У него нет ни "Времен года", ни "Детского альбома", ни "Ната-Вальса", ни "Маленьких лебедей", сыгравших заметную роль в развитии домашнего музицирования, в облагораживании музыкальных вкусов. Но то из его творчества, что было по силам,- Прелюдии до-диез минор и соль минор, Элегия, "Сирень", "Полишинель", Полька и многое другое - постоянно звучало и звучит в домашнем и "вечериночном" быту.
Отсюда, по-видимому, и берет начало легенда о "салонности" Рахманинова. В каких же "салонах" звучала его музыка? Кто они, эти любители "салонной музыки"? Назовем только несколько имен; Чайковский, Лев Толстой, Чехов, Репин, Станиславский, Шаляпин, Горький. Здесь названа только небольшая группа поклонников композиторского дара Рахманинова, в свою очередь - поклонника каждого из них.

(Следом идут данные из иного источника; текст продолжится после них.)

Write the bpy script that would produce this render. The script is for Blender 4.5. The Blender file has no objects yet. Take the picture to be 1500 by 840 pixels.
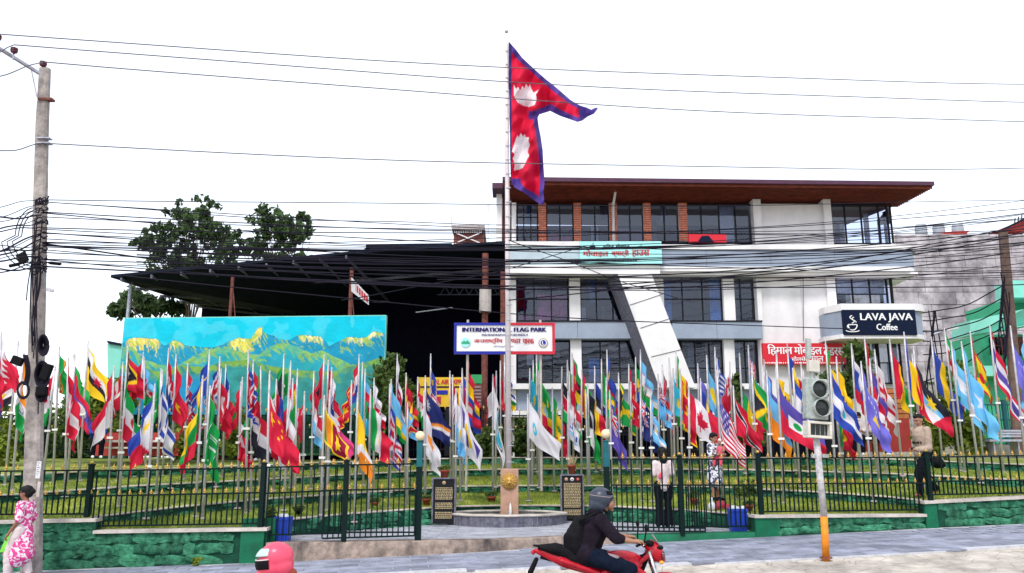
import bpy, bmesh, math, random
import numpy as np
from mathutils import Vector, Matrix
random.seed(7); rng = np.random.default_rng(7)
SC = bpy.context.scene
COL = SC.collection
pi = math.pi
# ------------------------------------------------------------------ camera
HC = 2.1
THETA = math.atan(250/1200)
cam_d = bpy.data.cameras.new('camera'); cam = bpy.data.objects.new('camera', cam_d); COL.objects.link(cam)
cam.location = (0, 0, HC); cam.rotation_euler = (pi/2+THETA, 0, 0)
cam_d.sensor_width = 36; cam_d.lens = 28.8; cam_d.clip_end = 2000; cam_d.clip_start = .1
SC.camera = cam
CT, ST = math.cos(THETA), math.sin(THETA)
def ray(px, py):
    u = (px-750)/1200; v = (420-py)/1200
    return Vector((u, CT-v*ST, ST+v*CT))
def at(px, py, Y):
    "point of the place seen at photo pixel px,py at distance Y"
    d = ray(px, py); return Vector((d.x/d.y*Y, Y, HC+d.z/d.y*Y))
def scale(py, Y):
    return 1200/(Y/(CT-(420-py)/1200*ST))
# ------------------------------------------------------------------ light
w = bpy.data.worlds.new('World'); SC.world = w; w.use_nodes = True
nt = w.node_tree; nt.nodes.clear()
SUN_EL, SUN_AZ = math.radians(52), math.radians(200)
sky = nt.nodes.new('ShaderNodeTexSky'); sky.sky_type = 'NISHITA'; sky.sun_disc = False
sky.sun_elevation = SUN_EL; sky.sun_rotation = SUN_AZ
b1 = nt.nodes.new('ShaderNodeBackground'); b1.inputs[1].default_value = .08
nt.links.new(sky.outputs[0], b1.inputs[0])
b2 = nt.nodes.new('ShaderNodeBackground')          # bright even overcast
tc = nt.nodes.new('ShaderNodeTexCoord'); nz = nt.nodes.new('ShaderNodeTexNoise'); nz.inputs['Scale'].default_value = 1.6; nz.inputs['Detail'].default_value = 5
cr = nt.nodes.new('ShaderNodeValToRGB'); cr.color_ramp.elements[0].position = .3; cr.color_ramp.elements[1].position = .7
cr.color_ramp.elements[0].color = (.93, .95, 1, 1); cr.color_ramp.elements[1].color = (1, 1, 1, 1)
nt.links.new(tc.outputs['Generated'], nz.inputs['Vector']); nt.links.new(nz.outputs['Fac'], cr.inputs[0]); nt.links.new(cr.outputs[0], b2.inputs[0])
b2.inputs[1].default_value = .95
ad = nt.nodes.new('ShaderNodeAddShader'); wo = nt.nodes.new('ShaderNodeOutputWorld')
nt.links.new(b1.outputs[0], ad.inputs[0]); nt.links.new(b2.outputs[0], ad.inputs[1]); nt.links.new(ad.outputs[0], wo.inputs[0])
sd = bpy.data.lights.new('sun', 'SUN'); so = bpy.data.objects.new('sun', sd); COL.objects.link(so)
sd.energy = 2.0; sd.angle = math.radians(12); sd.color = (1, .96, .9)
dirv = Vector((math.sin(SUN_AZ)*math.cos(SUN_EL), math.cos(SUN_AZ)*math.cos(SUN_EL), math.sin(SUN_EL)))
so.rotation_euler = dirv.to_track_quat('Z', 'Y').to_euler()
SC.view_settings.view_transform = 'Standard'; SC.view_settings.look = 'None'; SC.view_settings.exposure = .25; SC.view_settings.gamma = 1
SC.render.resolution_x = 1024; SC.render.resolution_y = 573
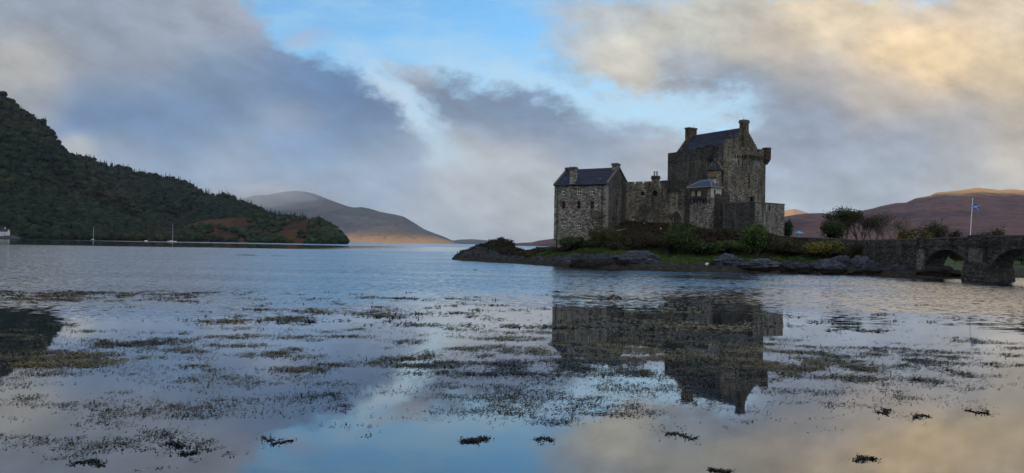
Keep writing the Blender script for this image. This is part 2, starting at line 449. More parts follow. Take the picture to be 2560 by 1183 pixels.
M = {}
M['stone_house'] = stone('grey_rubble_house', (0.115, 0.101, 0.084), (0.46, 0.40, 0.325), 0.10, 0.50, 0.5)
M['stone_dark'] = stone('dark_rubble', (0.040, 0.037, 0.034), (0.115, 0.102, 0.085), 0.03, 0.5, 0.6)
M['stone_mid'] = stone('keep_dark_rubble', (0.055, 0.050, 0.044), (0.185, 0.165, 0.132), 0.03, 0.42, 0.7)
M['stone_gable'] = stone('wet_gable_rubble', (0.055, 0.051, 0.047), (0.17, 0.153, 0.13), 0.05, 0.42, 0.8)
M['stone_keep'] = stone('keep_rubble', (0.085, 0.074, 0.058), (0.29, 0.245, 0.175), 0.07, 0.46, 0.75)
M['stone_curtain'] = stone('curtain_rubble', (0.090, 0.078, 0.060), (0.38, 0.32, 0.23), 0.09, 0.46, 0.95)
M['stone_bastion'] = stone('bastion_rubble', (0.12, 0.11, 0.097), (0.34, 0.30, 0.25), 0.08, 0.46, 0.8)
M['stone_bridge'] = stone('bridge_rubble', (0.026, 0.025, 0.024), (0.115, 0.103, 0.088), 0.05, 0.6, 0.6, moss=0.45)
M['stone_brown'] = stone('brown_chimney_stone', (0.050, 0.038, 0.026), (0.19, 0.138, 0.088), 0.03, 0.45, 0.4)
M['stone_tan'] = stone('tan_dressed_stone', (0.16, 0.13, 0.095), (0.30, 0.25, 0.18), 0.1, 0.5, 0.3)
M['dressed'] = plain('dressed_stone', (0.22, 0.20, 0.17), 0.85, 0.35, 2.0)
M['dressed_dark'] = plain('weathered_coping', (0.085, 0.08, 0.072), 0.9, 0.4, 1.5)
M['cream'] = plain('cream_render', (0.36, 0.33, 0.26), 0.8, 0.25, 1.2)
M['white'] = plain('white_render', (0.55, 0.56, 0.56), 0.7, 0.08)
M['slate_blue'] = slate('blue_slate', (0.020, 0.024, 0.040))
M['slate_dark'] = slate('dark_slate', (0.026, 0.027, 0.034))
M['slate_sheen'] = slate('bright_slate', (0.045, 0.058, 0.105))  # bluish highlight of the gallery roof put into the slate colour
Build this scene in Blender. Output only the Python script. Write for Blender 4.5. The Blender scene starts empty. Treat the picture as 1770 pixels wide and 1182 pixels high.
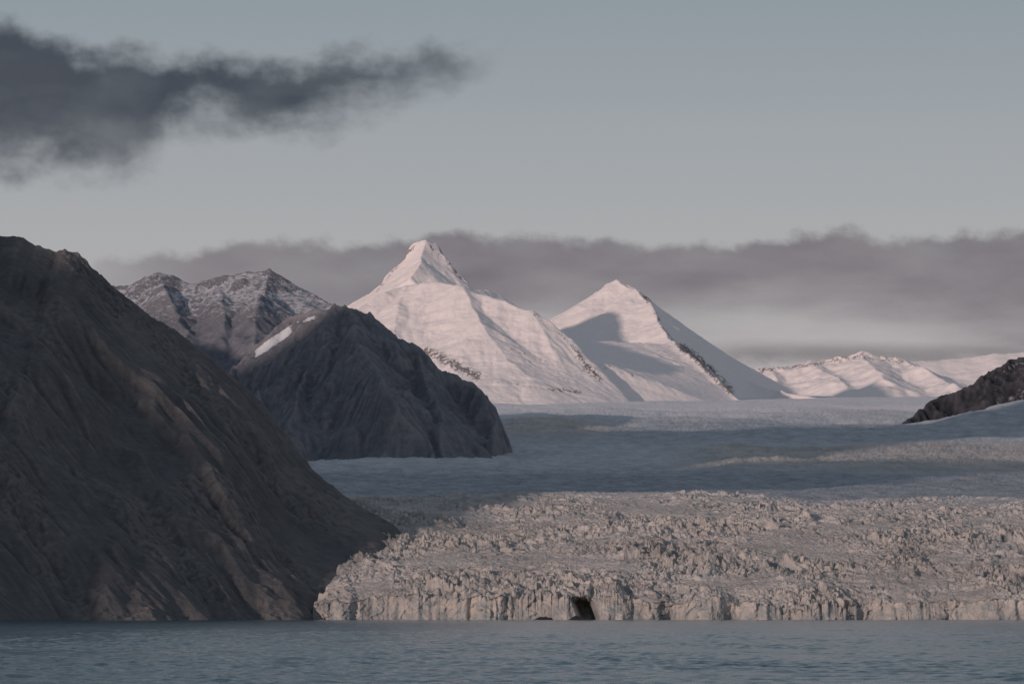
import bpy, math, numpy as np
from mathutils import Vector
F=7375.0; CH=8.0; CX=885.0; HR=1057.0
def W(px,row,D): return ((px-CX)/F*D, D, CH+(HR-row)/F*D)
def lin(c): return tuple(((v/255)/12.92 if v/255<=.04045 else ((v/255+.055)/1.055)**2.4) for v in c)+(1,)
scene=bpy.context.scene; col=scene.collection
# ---------- noise ----------
rng=np.random.RandomState(7)
PERM=rng.permutation(512); PERM=np.concatenate([PERM,PERM,PERM])
ANG=rng.rand(512)*2*np.pi; GX=np.cos(ANG).astype(np.float32); GY=np.sin(ANG).astype(np.float32)
def perlin(x,y,seed=0):
    x=x+seed*17.31; y=y-seed*9.73
    xi=np.floor(x).astype(np.int64); yi=np.floor(y).astype(np.int64)
    xf=(x-xi).astype(np.float32); yf=(y-yi).astype(np.float32)
    u=xf*xf*xf*(xf*(xf*6-15)+10); v=yf*yf*yf*(yf*(yf*6-15)+10)
    def g(ix,iy,dx,dy):
        h=PERM[PERM[ix&511]+(iy&511)]
        return GX[h]*dx+GY[h]*dy
    a=g(xi,yi,xf,yf); b=g(xi+1,yi,xf-1,yf); c=g(xi,yi+1,xf,yf-1); d=g(xi+1,yi+1,xf-1,yf-1)
    return ((a+u*(b-a))*(1-v)+(c+u*(d-c))*v)*1.5
def fbm(x,y,o=4,seed=0,gain=.5):
    s=0;a=1.0;f=1.0
    for i in range(o):
        s=s+a*perlin(x*f,y*f,seed+i*3); a*=gain; f*=2.03
    return s
def ridged(x,y,o=4,seed=0,gain=.5):
    s=0;a=1.0;f=1.0;n=0
    for i in range(o):
        s=s+a*(1-2*np.abs(perlin(x*f,y*f,seed+i*3))); n+=a; a*=gain; f*=2.07
    return s/n
def sst(a,b,x):
    t=np.clip((x-a)/(b-a),0,1); return t*t*(3-2*t)
def smin(a,b,k): 
    return np.minimum(a,b)-k*np.log1p(np.exp(-np.abs(a-b)/k))
def smax(a,b,k): 
    return np.maximum(a,b)+k*np.log1p(np.exp(-np.abs(a-b)/k))
def voronoi(x,y,seed=0):
    xi=np.floor(x).astype(np.int64); yi=np.floor(y).astype(np.int64)
    f1=np.full(x.shape,9.0,np.float32); f2=f1.copy(); cr=np.zeros(x.shape,np.float32)
    R=np.random.RandomState(seed+50).rand(3,512).astype(np.float32)
    for dx in(-1,0,1):
        for dy in(-1,0,1):
            cx=xi+dx; cy=yi+dy
            h=PERM[PERM[cx&511]+(cy&511)]
            d=np.hypot(cx+R[0][h]-x,cy+R[1][h]-y).astype(np.float32)
            nf=d<f1
            f2=np.where(nf,f1,np.minimum(f2,d)); cr=np.where(nf,R[2][h],cr); f1=np.where(nf,d,f1)
    return f1,f2,cr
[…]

О композиторском таланте Рахманинова нельзя сказать: он развивался. Нет, он вспыхнул как костер. В юные, первые консерваторские годы, отданные преимущественно пианизму, талант как бы выжидал, когда музыкант человечески созреет. Затем - взвилось пламя костра. А дальше - сама жизнь, эпоха, богатства душевного мира Рахманинова поддерживали творческое горение, и пламя, захватывая все более широкий простор, вздымалось все выше. Но дважды пламя угасало. В первый раз на три года, во второй - на десять лет. Две эти катастрофы сыграли огромную роль в биографии композитора.
Вслушиваясь в музыку Рахманинова, вчитываясь в воспоминания современников, в его письма, видишь перед собой натуру необыкновенно цельную, чистую, строгую почти до суровости. Творческая биография и биография личная сплетаются у Рахманинова часто самым трагическим образом начиная с детских лет и до последнего жизненного рубежа...
Вряд ли можно выводить трагедийную линию в его творчестве, а линия эта - одна из основных - из сплетений душевных травм, неудач, минуя факты и факторы социальной жизни трагически напряженной эпохи "безвременья". Но неверно было бы игнорировать и цепь "ударов судьбы" в годы интенсивного процесса становления личности композитора.